Shooter Detection Systems sensors can be configured to alert both law enforcement and company or school personnel automatically in the event of a gunfire event.

The greatest benefit to the operational use of a sound suppressor on an individual combat weapon is not to make the weapon silent. It is to cause the firearm to sound like something other than a gun and mask the direction of fire. Supersonic bullets still produce a striking sonic crack, but it becomes literally impossible to localize the direction of the suppressed gunshot using nothing but a pair of human ears. These sundry high-tech devices change all that.

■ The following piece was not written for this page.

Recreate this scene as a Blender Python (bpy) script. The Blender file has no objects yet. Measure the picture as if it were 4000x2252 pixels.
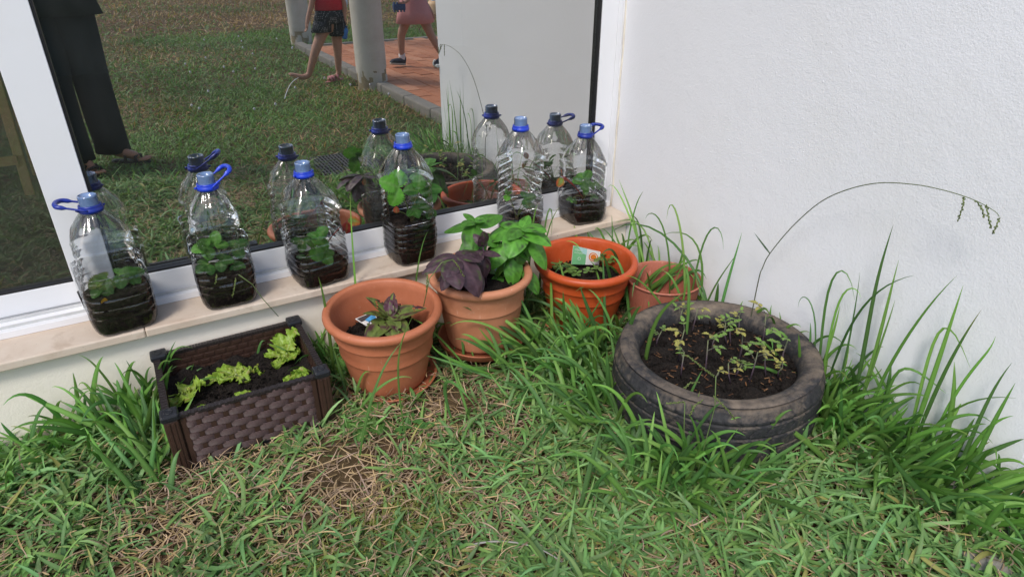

By analyzing the salient attributes of the sound, shock and flash produced by a firearm and its projectiles these systems will quickly identify the threat and plot its location. These devices operate much more quickly and accurately than human senses alone. These products can potentially identify the location and nature of the threat, summon help and even immediately direct suppressive fire. By harnessing the power of microelectronics along with instantaneous information management, these devices provide powerful new tools to the business leader, military commander, LE officer or individual grunt downrange. The end result is a populace that is safer, LE agencies that are more responsive, forces that are more survivable and individual combatants that project enhanced lethality.

Some of this tech is relatively cheap. Some of it is spendy. All of it is revolutionary. By applying the science of physical acoustics to the thorny problem of gunfire location we open a brave new world in tactical capabilities. The practical possibilities are spellbinding.

The AmberBox unit looks like a conventional smoke detector and is painless to install.